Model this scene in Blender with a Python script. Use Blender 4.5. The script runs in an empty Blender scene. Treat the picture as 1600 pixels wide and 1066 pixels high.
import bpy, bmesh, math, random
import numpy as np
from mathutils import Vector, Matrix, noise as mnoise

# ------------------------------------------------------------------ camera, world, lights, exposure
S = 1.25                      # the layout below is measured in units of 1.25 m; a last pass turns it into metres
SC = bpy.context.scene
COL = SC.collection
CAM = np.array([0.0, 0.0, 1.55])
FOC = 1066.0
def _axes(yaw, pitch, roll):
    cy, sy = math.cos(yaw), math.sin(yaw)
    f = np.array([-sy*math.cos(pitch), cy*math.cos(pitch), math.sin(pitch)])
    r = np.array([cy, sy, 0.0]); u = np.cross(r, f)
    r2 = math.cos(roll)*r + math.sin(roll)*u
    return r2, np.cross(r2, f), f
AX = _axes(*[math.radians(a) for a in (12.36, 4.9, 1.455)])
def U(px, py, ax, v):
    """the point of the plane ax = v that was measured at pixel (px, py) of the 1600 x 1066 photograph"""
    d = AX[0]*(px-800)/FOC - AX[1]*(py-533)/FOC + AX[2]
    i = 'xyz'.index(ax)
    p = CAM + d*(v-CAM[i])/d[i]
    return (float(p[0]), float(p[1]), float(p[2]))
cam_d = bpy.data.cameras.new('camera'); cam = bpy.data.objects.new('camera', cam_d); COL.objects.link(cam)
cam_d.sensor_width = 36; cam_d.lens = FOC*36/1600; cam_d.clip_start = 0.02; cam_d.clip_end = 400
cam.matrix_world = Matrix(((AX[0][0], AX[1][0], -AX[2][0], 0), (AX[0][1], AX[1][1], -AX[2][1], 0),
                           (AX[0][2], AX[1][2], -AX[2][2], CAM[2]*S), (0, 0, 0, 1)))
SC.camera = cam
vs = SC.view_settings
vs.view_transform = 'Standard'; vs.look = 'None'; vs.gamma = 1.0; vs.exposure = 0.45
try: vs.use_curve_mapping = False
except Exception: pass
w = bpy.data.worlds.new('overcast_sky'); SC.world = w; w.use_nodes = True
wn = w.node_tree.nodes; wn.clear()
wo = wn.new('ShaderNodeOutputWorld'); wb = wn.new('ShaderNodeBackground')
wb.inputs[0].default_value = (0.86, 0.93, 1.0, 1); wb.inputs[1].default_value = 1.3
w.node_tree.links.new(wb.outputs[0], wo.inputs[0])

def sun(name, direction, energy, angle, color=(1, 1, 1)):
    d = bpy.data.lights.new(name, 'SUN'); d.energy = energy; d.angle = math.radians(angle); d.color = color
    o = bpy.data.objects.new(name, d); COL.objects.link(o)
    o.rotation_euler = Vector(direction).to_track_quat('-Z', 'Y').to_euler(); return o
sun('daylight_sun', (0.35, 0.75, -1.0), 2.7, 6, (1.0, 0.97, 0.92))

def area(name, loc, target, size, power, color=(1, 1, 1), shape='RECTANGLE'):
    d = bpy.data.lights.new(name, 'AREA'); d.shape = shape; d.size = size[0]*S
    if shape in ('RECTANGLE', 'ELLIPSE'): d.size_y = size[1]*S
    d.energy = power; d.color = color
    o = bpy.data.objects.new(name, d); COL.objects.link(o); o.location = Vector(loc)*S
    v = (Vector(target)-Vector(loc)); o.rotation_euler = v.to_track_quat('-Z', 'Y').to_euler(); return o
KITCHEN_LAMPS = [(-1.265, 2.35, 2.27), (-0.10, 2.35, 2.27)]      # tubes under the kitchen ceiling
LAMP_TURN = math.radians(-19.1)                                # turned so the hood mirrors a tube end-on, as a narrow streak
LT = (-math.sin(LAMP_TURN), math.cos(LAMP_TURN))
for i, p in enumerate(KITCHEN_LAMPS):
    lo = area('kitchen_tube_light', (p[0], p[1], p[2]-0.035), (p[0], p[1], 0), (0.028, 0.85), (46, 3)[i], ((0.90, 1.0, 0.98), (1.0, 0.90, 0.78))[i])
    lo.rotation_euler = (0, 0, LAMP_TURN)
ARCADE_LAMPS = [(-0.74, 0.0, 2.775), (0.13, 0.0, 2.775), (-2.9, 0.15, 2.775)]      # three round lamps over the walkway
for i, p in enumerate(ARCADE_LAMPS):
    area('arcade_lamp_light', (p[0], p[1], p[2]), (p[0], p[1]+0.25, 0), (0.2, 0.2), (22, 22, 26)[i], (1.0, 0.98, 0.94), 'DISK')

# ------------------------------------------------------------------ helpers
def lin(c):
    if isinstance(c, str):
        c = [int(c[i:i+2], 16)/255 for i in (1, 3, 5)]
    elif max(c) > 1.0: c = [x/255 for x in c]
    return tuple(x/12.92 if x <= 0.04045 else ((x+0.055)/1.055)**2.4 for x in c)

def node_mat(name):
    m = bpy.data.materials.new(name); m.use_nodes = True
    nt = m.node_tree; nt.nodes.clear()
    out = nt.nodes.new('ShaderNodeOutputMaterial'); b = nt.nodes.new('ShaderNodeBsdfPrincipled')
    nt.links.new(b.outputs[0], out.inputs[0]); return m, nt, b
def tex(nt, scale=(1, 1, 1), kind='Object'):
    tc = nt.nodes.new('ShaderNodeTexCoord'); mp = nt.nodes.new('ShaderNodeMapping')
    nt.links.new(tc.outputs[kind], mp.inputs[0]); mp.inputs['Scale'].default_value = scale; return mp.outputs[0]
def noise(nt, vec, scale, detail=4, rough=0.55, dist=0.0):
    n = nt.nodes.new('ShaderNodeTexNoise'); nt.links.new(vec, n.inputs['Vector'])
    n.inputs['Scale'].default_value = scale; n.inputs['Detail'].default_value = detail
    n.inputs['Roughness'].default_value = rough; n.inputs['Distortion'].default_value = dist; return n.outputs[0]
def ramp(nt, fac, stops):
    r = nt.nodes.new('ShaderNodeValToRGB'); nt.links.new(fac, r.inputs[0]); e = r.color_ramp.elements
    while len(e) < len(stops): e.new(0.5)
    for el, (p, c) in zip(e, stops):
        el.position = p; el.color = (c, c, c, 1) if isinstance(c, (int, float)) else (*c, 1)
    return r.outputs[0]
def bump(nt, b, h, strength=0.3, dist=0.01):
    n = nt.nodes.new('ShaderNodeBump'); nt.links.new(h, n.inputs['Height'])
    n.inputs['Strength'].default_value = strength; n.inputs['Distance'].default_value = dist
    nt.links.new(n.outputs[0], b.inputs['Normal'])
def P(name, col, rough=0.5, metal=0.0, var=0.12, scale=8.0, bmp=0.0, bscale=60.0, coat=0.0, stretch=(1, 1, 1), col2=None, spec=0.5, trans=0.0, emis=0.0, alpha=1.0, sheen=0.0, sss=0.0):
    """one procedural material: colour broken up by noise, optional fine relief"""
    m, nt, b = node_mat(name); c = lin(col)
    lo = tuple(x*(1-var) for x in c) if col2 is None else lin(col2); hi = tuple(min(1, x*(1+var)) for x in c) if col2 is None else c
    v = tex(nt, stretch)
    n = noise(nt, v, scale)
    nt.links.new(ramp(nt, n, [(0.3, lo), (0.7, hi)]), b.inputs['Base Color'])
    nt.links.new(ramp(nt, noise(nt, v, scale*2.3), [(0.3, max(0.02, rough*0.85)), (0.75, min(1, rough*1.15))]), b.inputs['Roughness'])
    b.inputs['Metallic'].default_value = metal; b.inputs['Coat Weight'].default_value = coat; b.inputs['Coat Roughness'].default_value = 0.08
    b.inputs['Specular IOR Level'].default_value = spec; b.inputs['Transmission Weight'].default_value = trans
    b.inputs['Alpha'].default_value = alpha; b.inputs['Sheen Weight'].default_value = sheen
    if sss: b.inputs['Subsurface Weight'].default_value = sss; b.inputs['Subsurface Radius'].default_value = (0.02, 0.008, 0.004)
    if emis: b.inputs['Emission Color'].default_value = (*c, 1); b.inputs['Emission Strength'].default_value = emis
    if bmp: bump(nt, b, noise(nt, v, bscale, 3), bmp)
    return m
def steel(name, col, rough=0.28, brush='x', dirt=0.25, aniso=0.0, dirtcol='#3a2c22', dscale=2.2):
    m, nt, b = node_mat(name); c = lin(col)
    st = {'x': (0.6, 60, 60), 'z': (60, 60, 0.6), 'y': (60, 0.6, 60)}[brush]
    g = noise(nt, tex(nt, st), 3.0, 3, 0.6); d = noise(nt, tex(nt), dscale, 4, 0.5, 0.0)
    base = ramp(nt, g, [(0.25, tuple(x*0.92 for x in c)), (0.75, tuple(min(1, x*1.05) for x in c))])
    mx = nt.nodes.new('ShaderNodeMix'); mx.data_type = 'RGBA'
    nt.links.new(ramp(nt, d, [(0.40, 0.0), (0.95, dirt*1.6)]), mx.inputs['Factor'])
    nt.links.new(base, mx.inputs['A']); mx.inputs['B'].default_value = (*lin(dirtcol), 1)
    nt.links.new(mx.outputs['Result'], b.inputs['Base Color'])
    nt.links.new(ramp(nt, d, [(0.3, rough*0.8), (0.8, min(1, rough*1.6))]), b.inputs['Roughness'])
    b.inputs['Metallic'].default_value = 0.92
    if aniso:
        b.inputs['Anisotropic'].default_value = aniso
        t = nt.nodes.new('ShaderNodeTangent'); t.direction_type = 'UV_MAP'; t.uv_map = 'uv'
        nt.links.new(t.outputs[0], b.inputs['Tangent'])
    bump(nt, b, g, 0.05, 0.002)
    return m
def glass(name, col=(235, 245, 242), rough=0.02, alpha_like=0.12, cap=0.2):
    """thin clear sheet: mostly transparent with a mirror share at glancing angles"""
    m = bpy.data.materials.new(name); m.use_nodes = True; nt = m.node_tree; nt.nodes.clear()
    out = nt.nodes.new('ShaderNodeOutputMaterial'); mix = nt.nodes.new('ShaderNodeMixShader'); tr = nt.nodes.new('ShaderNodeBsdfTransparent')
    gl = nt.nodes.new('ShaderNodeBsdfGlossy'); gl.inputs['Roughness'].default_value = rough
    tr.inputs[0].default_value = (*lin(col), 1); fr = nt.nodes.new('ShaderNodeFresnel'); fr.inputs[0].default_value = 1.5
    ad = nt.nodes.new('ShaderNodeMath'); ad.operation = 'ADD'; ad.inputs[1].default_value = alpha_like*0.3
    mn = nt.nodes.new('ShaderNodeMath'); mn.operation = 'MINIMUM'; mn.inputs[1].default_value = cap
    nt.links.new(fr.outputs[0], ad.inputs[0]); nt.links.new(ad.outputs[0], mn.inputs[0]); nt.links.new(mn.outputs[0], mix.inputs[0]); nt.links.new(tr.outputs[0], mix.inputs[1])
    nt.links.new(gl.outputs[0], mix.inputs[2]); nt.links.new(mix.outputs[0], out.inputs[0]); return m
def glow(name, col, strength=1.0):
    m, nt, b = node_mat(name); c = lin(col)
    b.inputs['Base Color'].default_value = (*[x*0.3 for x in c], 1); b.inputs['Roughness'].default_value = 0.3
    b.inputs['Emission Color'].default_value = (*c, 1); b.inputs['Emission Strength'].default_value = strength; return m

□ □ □

Quote exactly the opening line of the material above and every line after it, up to and including the line that contains "w.node_tree.links.new(wb.outputs[0], wo.inputs[0])".

[Expected output]:
Model this scene in Blender with a Python script. Use Blender 4.5. The script runs in an empty Blender scene. Treat the picture as 1600 pixels wide and 1066 pixels high.
import bpy, bmesh, math, random
import numpy as np
from mathutils import Vector, Matrix, noise as mnoise

# ------------------------------------------------------------------ camera, world, lights, exposure
S = 1.25                      # the layout below is measured in units of 1.25 m; a last pass turns it into metres
SC = bpy.context.scene
COL = SC.collection
CAM = np.array([0.0, 0.0, 1.55])
FOC = 1066.0
def _axes(yaw, pitch, roll):
    cy, sy = math.cos(yaw), math.sin(yaw)
    f = np.array([-sy*math.cos(pitch), cy*math.cos(pitch), math.sin(pitch)])
    r = np.array([cy, sy, 0.0]); u = np.cross(r, f)
    r2 = math.cos(roll)*r + math.sin(roll)*u
    return r2, np.cross(r2, f), f
AX = _axes(*[math.radians(a) for a in (12.36, 4.9, 1.455)])
def U(px, py, ax, v):
    """the point of the plane ax = v that was measured at pixel (px, py) of the 1600 x 1066 photograph"""
    d = AX[0]*(px-800)/FOC - AX[1]*(py-533)/FOC + AX[2]
    i = 'xyz'.index(ax)
    p = CAM + d*(v-CAM[i])/d[i]
    return (float(p[0]), float(p[1]), float(p[2]))
cam_d = bpy.data.cameras.new('camera'); cam = bpy.data.objects.new('camera', cam_d); COL.objects.link(cam)
cam_d.sensor_width = 36; cam_d.lens = FOC*36/1600; cam_d.clip_start = 0.02; cam_d.clip_end = 400
cam.matrix_world = Matrix(((AX[0][0], AX[1][0], -AX[2][0], 0), (AX[0][1], AX[1][1], -AX[2][1], 0),
                           (AX[0][2], AX[1][2], -AX[2][2], CAM[2]*S), (0, 0, 0, 1)))
SC.camera = cam
vs = SC.view_settings
vs.view_transform = 'Standard'; vs.look = 'None'; vs.gamma = 1.0; vs.exposure = 0.45
try: vs.use_curve_mapping = False
except Exception: pass
w = bpy.data.worlds.new('overcast_sky'); SC.world = w; w.use_nodes = True
wn = w.node_tree.nodes; wn.clear()
wo = wn.new('ShaderNodeOutputWorld'); wb = wn.new('ShaderNodeBackground')
wb.inputs[0].default_value = (0.86, 0.93, 1.0, 1); wb.inputs[1].default_value = 1.3
w.node_tree.links.new(wb.outputs[0], wo.inputs[0])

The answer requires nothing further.